Following the recent raid on Ms. Jardemalie’s Brussels home, in the up-market neighbourhood of Uccle, during which an EU Today source, speaking on condition of anonymity, said that items of ‘interest’ were found, she is reported to have engaged the services of another Belgian lawyer, one Christophe Marchand.
Marchand has previously represented in court such high profile clients as Edward Snowden, accused by the U.S. government of espionage, and Julian Assange, accused of sexual offences, as well as controversial Catalonian separatists, including Adrià Carrasco, who in April of 2018 was accused of terrorism and rebellion, and of “leading and coordinating acts of sabotage” with the aim of “moving the Catalan conflict to the streets with violent actions”.
Marchand was also the defence lawyer of Hicham Beyayo, one of a number of radicalised Belgian Muslims implicated in an attempted terrorist attack in Brussels in 2008 prior to an EU summit.
Marchand said that his client, whose brothers have served time in prison for robbery and arms trafficking, had been approached in a mosque near his home in Anderlecht, in ‘an attempt to travel to Afghanistan to fight against Americans to restore the Taliban to power’.
He said, seemingly in defence of his client, “He is the intellectual of the family,… He bears no ill will against Belgium. He went to Afghanistan to join an Islamic resistance movement.”
Marchand also represented the Moroccan born Youness Loukili, another terror suspect, who had fought in Iraq, and who was one of the main suspects in a high profile terrorism trial in Brussels.
In his defence of Loukili, Marchand stated that he and his fellow insurgents were “soldiers fighting a legitimate war against an occupying force.”
The lawyer further stated that the rules of criminal law were not applicable in their case, although rather embarrassingly, and one suspects to the amusement of the court, his own client undermined this argument by stating that he had never in fact fought in Iraq.
However, whilst he denied in court such activities, Loukili was subsequently reported to have fought alongside the notorious terrorist Abu Musab al-Zarqawi, himself responsible for numerous bombings and beheadings.

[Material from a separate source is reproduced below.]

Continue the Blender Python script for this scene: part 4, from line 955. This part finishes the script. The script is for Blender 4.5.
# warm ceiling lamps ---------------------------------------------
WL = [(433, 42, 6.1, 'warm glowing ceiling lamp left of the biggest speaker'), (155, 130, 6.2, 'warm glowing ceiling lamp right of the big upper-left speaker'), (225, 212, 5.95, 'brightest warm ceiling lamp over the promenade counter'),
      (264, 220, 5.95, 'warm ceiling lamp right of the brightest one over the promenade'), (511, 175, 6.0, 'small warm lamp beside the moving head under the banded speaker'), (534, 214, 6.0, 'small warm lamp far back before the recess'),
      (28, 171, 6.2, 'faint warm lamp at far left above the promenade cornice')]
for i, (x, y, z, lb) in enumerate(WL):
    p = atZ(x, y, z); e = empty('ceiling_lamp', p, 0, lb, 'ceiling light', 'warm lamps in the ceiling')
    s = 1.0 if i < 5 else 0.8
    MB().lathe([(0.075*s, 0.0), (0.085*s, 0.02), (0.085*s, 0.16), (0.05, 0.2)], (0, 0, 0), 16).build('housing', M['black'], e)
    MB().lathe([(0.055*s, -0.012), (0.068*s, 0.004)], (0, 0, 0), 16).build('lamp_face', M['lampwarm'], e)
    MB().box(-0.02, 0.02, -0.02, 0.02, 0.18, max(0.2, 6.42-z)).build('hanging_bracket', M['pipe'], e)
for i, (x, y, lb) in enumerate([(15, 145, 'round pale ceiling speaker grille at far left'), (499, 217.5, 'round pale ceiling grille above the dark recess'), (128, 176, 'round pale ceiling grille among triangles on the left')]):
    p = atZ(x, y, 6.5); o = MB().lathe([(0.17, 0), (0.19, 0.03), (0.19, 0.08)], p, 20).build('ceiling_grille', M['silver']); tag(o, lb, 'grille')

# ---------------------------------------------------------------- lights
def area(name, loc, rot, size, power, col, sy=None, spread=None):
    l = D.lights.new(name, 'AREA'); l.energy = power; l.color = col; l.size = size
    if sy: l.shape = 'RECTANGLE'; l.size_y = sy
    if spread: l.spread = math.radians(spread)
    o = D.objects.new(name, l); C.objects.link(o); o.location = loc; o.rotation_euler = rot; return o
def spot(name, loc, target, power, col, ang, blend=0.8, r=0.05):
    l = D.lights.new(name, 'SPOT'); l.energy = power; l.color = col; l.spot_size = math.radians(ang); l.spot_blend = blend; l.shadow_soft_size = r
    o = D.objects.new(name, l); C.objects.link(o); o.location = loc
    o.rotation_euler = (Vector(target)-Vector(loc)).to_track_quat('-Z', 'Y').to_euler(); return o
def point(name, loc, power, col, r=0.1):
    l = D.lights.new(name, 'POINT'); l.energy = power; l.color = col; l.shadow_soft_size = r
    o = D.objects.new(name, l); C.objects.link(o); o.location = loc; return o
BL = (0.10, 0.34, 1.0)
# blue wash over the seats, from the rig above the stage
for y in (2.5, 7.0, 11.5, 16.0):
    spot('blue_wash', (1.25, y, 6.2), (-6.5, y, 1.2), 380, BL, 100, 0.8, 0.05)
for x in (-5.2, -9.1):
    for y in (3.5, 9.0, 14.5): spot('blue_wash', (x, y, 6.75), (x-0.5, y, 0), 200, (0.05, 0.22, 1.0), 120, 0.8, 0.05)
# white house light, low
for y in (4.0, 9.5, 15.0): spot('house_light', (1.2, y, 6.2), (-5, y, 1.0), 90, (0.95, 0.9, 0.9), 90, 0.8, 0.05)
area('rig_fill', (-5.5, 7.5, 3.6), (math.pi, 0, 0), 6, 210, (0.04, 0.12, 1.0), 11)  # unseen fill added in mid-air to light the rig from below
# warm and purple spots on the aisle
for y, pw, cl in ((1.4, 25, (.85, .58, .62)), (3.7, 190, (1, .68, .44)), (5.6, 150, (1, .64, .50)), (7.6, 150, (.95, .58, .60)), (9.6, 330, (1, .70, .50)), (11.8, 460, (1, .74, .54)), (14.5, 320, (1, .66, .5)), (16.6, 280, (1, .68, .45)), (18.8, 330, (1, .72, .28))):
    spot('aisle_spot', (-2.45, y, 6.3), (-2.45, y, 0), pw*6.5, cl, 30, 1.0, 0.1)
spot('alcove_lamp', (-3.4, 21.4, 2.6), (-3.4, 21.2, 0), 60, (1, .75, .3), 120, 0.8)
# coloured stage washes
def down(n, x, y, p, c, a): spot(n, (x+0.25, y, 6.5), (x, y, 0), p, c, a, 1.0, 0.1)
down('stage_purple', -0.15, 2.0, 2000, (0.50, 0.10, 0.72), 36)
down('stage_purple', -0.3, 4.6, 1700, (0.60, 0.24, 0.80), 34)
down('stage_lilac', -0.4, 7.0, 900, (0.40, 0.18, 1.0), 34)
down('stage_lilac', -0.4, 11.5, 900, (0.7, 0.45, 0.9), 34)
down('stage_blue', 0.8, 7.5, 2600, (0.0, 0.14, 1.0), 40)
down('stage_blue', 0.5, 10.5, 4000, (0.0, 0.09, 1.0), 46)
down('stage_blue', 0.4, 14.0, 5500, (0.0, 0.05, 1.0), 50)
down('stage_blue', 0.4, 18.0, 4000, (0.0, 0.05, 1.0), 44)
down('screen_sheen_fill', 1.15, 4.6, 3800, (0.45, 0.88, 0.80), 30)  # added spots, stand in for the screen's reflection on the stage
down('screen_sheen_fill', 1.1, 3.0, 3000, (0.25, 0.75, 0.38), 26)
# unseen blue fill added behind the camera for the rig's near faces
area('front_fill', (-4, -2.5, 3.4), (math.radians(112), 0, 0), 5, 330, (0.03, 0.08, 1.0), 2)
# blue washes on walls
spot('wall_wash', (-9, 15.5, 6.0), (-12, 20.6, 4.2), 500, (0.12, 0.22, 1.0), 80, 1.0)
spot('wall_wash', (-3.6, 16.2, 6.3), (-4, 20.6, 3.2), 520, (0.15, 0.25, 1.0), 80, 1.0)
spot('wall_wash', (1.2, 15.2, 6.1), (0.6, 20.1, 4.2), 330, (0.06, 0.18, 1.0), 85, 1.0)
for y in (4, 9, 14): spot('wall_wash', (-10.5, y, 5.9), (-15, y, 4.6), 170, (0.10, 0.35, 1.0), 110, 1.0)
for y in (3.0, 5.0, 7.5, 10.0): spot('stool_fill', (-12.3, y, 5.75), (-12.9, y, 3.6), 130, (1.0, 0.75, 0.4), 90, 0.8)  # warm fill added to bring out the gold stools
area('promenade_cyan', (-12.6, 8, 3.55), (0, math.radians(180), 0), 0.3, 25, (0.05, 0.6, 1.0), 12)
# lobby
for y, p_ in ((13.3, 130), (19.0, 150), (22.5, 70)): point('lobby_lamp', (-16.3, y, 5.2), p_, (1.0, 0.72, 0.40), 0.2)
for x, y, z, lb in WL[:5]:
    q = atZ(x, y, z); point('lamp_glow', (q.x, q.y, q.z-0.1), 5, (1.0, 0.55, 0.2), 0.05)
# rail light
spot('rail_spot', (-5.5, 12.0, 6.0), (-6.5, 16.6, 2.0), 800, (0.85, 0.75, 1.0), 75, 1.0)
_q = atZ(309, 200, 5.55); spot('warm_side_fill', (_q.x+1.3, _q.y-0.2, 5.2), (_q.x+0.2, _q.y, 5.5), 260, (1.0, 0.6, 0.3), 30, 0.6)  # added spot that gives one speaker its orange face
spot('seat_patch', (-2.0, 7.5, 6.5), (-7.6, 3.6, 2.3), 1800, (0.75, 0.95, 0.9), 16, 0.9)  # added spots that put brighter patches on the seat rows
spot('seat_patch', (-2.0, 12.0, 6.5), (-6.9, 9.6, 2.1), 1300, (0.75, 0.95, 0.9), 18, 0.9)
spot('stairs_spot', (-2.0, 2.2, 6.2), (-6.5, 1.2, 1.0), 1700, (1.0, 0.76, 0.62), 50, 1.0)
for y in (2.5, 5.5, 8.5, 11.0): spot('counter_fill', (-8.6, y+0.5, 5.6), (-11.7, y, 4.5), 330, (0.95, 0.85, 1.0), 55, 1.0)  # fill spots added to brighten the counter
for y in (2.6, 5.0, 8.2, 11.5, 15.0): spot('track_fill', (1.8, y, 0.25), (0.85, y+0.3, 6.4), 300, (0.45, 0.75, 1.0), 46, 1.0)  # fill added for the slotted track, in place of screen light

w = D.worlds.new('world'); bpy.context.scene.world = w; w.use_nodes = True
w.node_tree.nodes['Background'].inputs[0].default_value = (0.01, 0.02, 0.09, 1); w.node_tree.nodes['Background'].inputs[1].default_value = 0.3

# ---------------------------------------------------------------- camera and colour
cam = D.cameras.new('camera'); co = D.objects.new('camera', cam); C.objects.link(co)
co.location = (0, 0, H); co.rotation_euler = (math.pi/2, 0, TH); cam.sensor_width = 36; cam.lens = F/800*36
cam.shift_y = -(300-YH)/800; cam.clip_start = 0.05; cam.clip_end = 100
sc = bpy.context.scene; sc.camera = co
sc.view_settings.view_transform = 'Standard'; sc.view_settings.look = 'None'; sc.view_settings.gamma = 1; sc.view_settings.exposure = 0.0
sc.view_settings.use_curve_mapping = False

Marchand, an advisory board member of the NGO Fair Trials is described on the website of the organisation as having experience of dealing with ‘complex and international cases including money laundering’ and ‘murder…’
One might imagine that Monsieur Marchand, albeit a respected figure in the Belgian legal community, might fit perfectly into the ongoing saga that is the tale of the fugitive oligarch Mukhtar Ablyazov.